Failure to land his favoured targets Carlos Cuellar, Roland Juhasz, Craig Conway, Tomer Hemed and David Goodwillie began to infuriate McCoist though he was able to sign the likes of US captain Carlos Bocanegra and Lee Wallace.

The first concerns about whether McCoist would be a successful Rangers manager began surfacing after he failed to lead the club into the Champions League after being knocked out by Malmo. That was followed by demotion to the Europa League and a disastrous two legged encounter with Slovenia’s Maribor.

Further embarrassment was heaped following a 2-1 League Cup defeat at Falkirk though the form of his new look team in the SPL was top notch, a fifteen game unbeaten run which included a 4-2 stuffing of Celtic.

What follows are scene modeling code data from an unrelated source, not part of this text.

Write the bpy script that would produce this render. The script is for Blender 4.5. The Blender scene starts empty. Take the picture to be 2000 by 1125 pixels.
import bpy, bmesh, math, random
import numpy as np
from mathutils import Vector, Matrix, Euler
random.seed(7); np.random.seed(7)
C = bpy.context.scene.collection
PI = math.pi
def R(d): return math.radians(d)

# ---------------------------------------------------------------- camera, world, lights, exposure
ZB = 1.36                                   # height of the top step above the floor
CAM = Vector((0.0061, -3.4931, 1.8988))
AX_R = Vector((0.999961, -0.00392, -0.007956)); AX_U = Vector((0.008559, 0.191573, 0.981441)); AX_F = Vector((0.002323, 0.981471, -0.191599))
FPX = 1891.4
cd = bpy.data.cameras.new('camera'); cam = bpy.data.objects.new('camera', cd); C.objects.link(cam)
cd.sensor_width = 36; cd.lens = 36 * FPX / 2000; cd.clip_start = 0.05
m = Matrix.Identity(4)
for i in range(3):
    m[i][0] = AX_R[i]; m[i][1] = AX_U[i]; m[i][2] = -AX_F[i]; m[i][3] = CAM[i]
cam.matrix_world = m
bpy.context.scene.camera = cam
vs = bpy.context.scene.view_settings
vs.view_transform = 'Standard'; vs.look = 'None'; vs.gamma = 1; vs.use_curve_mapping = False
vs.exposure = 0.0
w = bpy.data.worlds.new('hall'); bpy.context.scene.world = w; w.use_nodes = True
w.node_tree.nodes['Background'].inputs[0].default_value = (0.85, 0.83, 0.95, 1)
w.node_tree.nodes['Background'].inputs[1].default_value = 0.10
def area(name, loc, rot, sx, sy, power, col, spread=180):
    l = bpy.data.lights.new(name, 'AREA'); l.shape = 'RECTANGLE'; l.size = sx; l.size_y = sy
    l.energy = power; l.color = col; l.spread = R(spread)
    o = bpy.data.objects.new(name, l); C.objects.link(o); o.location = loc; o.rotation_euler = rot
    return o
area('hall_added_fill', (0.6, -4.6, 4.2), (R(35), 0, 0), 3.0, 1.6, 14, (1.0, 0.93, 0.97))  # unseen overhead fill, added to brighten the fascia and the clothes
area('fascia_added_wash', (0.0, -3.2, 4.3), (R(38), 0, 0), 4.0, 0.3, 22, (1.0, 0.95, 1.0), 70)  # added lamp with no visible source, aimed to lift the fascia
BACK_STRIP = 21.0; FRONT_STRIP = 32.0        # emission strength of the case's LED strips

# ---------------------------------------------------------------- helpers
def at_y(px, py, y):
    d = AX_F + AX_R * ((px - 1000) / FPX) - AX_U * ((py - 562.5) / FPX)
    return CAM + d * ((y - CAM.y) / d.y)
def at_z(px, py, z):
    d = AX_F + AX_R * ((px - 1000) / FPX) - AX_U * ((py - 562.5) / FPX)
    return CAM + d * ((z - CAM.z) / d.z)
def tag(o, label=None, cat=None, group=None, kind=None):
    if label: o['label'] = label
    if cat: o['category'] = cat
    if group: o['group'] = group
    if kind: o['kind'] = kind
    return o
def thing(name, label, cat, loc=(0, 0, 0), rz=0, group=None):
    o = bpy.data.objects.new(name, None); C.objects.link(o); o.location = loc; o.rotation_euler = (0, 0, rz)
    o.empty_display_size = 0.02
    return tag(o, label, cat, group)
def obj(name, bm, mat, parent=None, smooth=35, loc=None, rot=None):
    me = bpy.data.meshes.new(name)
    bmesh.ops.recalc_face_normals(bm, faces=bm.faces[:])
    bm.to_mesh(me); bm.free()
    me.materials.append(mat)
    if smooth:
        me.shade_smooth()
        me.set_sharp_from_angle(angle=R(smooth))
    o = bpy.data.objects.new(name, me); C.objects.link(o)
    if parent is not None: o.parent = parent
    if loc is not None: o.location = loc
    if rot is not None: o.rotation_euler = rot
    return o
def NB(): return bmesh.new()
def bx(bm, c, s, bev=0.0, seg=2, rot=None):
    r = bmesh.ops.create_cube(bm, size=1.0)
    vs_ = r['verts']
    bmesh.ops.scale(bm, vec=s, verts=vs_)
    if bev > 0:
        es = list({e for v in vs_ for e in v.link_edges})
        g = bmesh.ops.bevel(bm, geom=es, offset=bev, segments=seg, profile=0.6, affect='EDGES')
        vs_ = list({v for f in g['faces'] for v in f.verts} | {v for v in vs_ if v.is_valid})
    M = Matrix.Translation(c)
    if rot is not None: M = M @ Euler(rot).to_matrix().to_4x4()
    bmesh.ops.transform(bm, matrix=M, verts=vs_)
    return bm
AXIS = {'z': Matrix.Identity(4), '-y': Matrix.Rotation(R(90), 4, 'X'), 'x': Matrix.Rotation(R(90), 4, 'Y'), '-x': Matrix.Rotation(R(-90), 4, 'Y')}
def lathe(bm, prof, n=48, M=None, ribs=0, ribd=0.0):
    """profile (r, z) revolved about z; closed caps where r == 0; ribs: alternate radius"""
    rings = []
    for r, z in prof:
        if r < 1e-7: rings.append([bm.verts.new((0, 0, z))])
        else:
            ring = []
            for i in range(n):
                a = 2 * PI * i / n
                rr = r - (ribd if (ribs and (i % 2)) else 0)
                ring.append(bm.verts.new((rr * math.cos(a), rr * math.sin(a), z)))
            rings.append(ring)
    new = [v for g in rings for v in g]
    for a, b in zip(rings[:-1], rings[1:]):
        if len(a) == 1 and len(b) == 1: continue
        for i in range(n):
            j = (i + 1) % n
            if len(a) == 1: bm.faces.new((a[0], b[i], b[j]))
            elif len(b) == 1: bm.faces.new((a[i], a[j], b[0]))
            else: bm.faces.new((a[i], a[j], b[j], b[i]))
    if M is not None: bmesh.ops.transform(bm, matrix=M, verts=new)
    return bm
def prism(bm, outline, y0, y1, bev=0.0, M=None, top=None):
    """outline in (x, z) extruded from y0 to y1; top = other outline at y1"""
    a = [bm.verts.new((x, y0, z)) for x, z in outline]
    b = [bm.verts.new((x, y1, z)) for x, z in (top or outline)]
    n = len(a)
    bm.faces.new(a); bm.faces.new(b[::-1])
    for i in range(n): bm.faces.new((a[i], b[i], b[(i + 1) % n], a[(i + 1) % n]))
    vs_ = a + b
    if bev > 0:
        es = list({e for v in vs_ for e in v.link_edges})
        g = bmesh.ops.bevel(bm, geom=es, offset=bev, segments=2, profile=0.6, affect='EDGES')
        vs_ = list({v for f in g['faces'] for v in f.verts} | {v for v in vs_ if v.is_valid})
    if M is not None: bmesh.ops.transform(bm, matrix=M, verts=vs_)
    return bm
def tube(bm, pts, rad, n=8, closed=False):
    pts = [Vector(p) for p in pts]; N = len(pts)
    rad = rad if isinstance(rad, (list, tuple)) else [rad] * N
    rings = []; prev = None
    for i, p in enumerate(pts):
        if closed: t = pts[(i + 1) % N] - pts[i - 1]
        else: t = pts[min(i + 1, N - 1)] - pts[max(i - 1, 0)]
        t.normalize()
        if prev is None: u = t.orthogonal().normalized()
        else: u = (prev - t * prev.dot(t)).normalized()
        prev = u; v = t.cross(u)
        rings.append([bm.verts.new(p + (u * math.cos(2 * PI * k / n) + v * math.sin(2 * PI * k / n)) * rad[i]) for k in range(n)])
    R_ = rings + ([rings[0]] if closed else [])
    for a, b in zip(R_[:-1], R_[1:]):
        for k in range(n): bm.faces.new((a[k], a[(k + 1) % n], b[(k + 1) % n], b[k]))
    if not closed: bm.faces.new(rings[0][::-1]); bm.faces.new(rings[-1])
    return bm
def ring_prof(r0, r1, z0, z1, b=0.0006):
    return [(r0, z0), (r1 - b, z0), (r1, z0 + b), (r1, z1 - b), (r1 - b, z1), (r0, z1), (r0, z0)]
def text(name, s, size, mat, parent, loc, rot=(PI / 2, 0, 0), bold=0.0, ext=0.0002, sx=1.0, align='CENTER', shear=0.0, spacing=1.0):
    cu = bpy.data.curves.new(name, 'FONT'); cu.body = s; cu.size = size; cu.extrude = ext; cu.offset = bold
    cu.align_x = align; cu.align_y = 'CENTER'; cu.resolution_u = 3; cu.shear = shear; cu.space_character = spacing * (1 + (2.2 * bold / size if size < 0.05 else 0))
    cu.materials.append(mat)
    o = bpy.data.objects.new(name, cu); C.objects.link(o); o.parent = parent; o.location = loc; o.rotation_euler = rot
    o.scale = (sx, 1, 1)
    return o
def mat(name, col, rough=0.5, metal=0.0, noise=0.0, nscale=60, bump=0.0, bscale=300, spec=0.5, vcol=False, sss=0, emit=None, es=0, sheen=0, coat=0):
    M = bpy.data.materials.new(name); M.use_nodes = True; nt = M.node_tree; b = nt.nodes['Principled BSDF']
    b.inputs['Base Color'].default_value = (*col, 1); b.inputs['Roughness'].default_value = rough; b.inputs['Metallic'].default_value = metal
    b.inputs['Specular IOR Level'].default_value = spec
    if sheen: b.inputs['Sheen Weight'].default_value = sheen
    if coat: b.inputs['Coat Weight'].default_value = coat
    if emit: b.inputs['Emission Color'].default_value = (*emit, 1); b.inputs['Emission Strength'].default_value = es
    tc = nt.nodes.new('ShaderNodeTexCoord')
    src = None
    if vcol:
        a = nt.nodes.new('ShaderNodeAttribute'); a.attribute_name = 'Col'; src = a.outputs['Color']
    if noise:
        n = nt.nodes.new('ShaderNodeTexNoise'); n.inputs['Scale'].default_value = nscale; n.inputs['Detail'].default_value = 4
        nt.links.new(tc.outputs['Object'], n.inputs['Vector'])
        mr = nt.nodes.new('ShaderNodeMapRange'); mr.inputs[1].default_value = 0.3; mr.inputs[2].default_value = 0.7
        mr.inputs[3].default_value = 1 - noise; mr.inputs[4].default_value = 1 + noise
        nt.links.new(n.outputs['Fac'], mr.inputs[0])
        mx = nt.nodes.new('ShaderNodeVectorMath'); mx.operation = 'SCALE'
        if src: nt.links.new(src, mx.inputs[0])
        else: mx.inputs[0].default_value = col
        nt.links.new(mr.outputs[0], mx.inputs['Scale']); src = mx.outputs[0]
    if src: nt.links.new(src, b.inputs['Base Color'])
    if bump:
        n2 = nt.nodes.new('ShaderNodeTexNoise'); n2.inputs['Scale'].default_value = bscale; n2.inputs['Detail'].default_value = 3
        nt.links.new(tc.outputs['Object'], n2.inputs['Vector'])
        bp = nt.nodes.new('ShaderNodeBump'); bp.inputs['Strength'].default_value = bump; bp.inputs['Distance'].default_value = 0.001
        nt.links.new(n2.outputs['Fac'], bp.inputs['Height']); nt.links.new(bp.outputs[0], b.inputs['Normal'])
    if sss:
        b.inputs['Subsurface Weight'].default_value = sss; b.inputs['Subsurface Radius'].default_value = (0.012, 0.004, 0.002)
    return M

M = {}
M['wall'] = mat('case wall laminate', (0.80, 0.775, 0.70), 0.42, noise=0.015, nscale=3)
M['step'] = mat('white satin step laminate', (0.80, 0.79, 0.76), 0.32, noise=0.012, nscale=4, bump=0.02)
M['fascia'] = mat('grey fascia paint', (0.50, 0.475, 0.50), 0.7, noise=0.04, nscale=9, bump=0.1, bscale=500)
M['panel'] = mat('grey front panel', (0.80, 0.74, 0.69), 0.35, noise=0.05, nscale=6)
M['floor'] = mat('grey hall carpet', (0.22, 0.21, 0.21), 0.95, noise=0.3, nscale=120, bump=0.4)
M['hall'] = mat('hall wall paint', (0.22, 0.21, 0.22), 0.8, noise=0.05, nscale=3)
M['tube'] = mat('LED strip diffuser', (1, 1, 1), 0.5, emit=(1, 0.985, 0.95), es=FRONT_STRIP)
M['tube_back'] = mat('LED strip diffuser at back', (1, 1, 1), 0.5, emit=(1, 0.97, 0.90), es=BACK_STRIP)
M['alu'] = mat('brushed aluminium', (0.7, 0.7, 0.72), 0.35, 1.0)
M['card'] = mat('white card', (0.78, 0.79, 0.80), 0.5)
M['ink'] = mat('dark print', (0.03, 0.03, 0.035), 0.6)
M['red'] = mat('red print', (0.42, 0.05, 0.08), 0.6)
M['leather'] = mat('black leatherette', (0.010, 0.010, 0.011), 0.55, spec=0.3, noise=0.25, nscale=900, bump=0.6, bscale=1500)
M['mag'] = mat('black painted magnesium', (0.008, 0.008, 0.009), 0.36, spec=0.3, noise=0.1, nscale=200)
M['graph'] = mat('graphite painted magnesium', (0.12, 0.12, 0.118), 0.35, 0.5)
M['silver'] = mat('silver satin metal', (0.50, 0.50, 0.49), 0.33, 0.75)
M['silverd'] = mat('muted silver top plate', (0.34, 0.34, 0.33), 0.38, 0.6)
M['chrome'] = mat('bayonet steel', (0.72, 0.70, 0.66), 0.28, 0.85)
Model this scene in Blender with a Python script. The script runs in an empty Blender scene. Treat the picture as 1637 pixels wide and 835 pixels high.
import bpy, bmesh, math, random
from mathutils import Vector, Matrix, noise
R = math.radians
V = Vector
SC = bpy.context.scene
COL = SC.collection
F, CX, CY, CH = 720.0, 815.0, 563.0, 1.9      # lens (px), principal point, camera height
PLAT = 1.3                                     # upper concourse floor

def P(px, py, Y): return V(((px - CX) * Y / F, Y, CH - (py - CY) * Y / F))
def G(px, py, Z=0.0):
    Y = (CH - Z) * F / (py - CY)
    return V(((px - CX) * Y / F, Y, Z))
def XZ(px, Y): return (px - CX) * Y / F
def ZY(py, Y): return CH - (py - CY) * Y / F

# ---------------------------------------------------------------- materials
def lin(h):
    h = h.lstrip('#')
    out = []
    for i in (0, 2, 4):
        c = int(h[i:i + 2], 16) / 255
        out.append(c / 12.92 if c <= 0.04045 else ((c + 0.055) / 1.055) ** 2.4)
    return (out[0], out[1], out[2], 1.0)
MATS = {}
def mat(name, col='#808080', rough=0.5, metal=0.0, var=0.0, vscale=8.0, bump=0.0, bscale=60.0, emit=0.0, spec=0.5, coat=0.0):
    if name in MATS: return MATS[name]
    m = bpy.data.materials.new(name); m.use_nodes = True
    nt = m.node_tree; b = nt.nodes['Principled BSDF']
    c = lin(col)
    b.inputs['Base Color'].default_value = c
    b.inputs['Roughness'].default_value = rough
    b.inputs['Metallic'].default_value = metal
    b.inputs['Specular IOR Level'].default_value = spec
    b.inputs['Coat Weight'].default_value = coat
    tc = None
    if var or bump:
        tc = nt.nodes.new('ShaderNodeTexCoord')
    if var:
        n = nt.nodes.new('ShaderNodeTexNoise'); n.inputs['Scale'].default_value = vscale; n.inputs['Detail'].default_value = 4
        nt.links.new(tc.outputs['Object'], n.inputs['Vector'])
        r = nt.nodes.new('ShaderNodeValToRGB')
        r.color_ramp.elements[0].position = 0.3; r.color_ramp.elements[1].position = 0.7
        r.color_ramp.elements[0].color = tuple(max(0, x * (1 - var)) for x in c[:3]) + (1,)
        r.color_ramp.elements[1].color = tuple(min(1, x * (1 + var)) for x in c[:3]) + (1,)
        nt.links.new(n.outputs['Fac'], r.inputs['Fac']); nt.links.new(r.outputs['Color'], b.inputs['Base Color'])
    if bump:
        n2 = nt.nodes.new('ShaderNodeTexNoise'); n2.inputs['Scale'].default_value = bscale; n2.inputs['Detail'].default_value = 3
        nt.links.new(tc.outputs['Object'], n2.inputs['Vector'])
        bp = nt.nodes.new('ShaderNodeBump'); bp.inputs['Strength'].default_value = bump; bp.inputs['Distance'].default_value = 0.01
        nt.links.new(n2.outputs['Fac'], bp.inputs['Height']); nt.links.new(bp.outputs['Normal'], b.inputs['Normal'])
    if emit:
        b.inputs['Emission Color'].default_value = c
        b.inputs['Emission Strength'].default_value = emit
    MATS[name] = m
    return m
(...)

But then came administration - on the heels of the loss of ‘Plan A’: the right boot of Steven Naismith. With a ten point deduction effectively handing the title to Celtic, the players appeared to lose focus and drive fearing for their futures and consecutive home losses against Kilmarnock and Hearts saw McCoist’s team struggle to hold onto second place.

Hopes of landing any silverware in his debut season as Gers gaffer were dashed as Dundee United knocked them out of the Scottish Cup with the season ending in fears the club may not even exist the following season.

However despite liquidation Charles Green’s consortium have been able to restructure the clubs finances and there was to be football played at Ibrox this year, albeit in the Third Division.

But for the 54 champions of Scotland it has been a real struggle adapting to life in the lower reaches of Scottish football, three draws and poor performances at Peterhead, Berwick and Annan have eradicated much of the sense of fun felt by the travelling Gers support at follow following their team in the third division.

And when we thought it could get no worse, Queen of the South came to Ibrox on a Tuesday night and dismissed us from the Ramsdens Cup. Described by many as featuring the worst first half of football they had ever seen, the team sheet featured the one constant of the McCoist era: players used out of position.

Rangers will still surely win the championship and could still challenge in the other two cups, but it must be said that they are making heavy weather of it when they should be swatting these part-time sides aside with ease.

Whilst McCoist has again indicated that he could have done with a little bit more backing in recruiting fresh blood he does have at his disposal enough players, including several internationalists, to be able to perform at a much higher standard.

Even in their two home league games Rangers have had to overcome the shock of losing an early goal before romping to 5-1 slaughterings over East Stirlingshire and Elgin. And, of course, there was last night.

The Rangers manager has publicly questioned the attitude of his players but despite this there has been no sign of improvement in their away showings and the fans are getting tired of hearing him and the likes of Ian Black continue to admit they are underperforming and must learn to match the physical attributes displayed by their opponents.

Tactically McCoist has yet to show he can come up with a game plan that can overcome a packed defence, and when the going gets tough he struggles to alter his system, if any attempt is made at all.

And his continued use of Neil Murray and John Brown as scouts has to be scrutinised when you consider some of the poor acquisitions that have arrived during his tenure such as Ortiz, Mackay and Celik.

Certainly Ally McCoist has been the Rangers manager during a period of transition, but for the clubs supporters this will not hide the fact that on the park under his stewardship it has not been good viewing.

Its nonsense to even consider his job is under threat but the report card on his first year in charge must read - ‘Can do better’.